Job | Repeat the whole listing exactly as written.
★ ★ ★ ★ ★
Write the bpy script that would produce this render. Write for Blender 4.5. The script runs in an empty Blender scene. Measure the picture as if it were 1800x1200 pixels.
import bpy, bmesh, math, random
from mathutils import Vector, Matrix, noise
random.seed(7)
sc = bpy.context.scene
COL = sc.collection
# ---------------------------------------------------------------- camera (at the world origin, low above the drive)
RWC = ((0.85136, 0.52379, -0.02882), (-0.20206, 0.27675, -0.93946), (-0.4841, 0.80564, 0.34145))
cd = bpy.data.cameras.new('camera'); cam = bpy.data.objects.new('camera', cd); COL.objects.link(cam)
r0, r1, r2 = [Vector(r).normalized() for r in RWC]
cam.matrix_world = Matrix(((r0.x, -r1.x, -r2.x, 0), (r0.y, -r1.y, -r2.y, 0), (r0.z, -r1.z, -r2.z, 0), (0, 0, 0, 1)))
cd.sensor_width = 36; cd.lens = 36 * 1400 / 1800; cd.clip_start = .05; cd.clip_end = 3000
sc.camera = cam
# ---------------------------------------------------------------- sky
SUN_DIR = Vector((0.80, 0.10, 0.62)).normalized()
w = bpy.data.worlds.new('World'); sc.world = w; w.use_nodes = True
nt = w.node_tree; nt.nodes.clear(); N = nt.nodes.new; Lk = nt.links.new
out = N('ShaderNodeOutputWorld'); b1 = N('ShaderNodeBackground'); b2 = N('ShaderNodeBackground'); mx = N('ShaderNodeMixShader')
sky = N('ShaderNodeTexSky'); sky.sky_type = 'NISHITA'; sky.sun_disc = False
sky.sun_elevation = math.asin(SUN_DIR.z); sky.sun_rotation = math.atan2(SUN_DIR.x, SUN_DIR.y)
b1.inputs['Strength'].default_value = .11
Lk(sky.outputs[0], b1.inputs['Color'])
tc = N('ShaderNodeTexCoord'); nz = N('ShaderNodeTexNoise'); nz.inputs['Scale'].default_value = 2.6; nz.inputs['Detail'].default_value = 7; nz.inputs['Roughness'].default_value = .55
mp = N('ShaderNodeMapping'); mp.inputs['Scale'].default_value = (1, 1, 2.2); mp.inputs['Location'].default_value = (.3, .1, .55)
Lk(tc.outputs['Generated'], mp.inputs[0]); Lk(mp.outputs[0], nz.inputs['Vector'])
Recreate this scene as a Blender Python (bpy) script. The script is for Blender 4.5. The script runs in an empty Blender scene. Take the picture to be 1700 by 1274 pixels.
★ ★ ★ ★ ★
Solution for this problem |
Write the bpy script that would produce this render. Write for Blender 4.5. The script runs in an empty Blender scene. Measure the picture as if it were 1800x1200 pixels.
import bpy, bmesh, math, random
from mathutils import Vector, Matrix, noise
random.seed(7)
sc = bpy.context.scene
COL = sc.collection
# ---------------------------------------------------------------- camera (at the world origin, low above the drive)
RWC = ((0.85136, 0.52379, -0.02882), (-0.20206, 0.27675, -0.93946), (-0.4841, 0.80564, 0.34145))
cd = bpy.data.cameras.new('camera'); cam = bpy.data.objects.new('camera', cd); COL.objects.link(cam)
r0, r1, r2 = [Vector(r).normalized() for r in RWC]
cam.matrix_world = Matrix(((r0.x, -r1.x, -r2.x, 0), (r0.y, -r1.y, -r2.y, 0), (r0.z, -r1.z, -r2.z, 0), (0, 0, 0, 1)))
cd.sensor_width = 36; cd.lens = 36 * 1400 / 1800; cd.clip_start = .05; cd.clip_end = 3000
sc.camera = cam
# ---------------------------------------------------------------- sky
SUN_DIR = Vector((0.80, 0.10, 0.62)).normalized()
w = bpy.data.worlds.new('World'); sc.world = w; w.use_nodes = True
nt = w.node_tree; nt.nodes.clear(); N = nt.nodes.new; Lk = nt.links.new
out = N('ShaderNodeOutputWorld'); b1 = N('ShaderNodeBackground'); b2 = N('ShaderNodeBackground'); mx = N('ShaderNodeMixShader')
sky = N('ShaderNodeTexSky'); sky.sky_type = 'NISHITA'; sky.sun_disc = False
sky.sun_elevation = math.asin(SUN_DIR.z); sky.sun_rotation = math.atan2(SUN_DIR.x, SUN_DIR.y)
b1.inputs['Strength'].default_value = .11
Lk(sky.outputs[0], b1.inputs['Color'])
tc = N('ShaderNodeTexCoord'); nz = N('ShaderNodeTexNoise'); nz.inputs['Scale'].default_value = 2.6; nz.inputs['Detail'].default_value = 7; nz.inputs['Roughness'].default_value = .55
mp = N('ShaderNodeMapping'); mp.inputs['Scale'].default_value = (1, 1, 2.2); mp.inputs['Location'].default_value = (.3, .1, .55)
Lk(tc.outputs['Generated'], mp.inputs[0]); Lk(mp.outputs[0], nz.inputs['Vector'])
Recreate this scene as a Blender Python (bpy) script. The script is for Blender 4.5. The script runs in an empty Blender scene. Take the picture to be 1700 by 1274 pixels.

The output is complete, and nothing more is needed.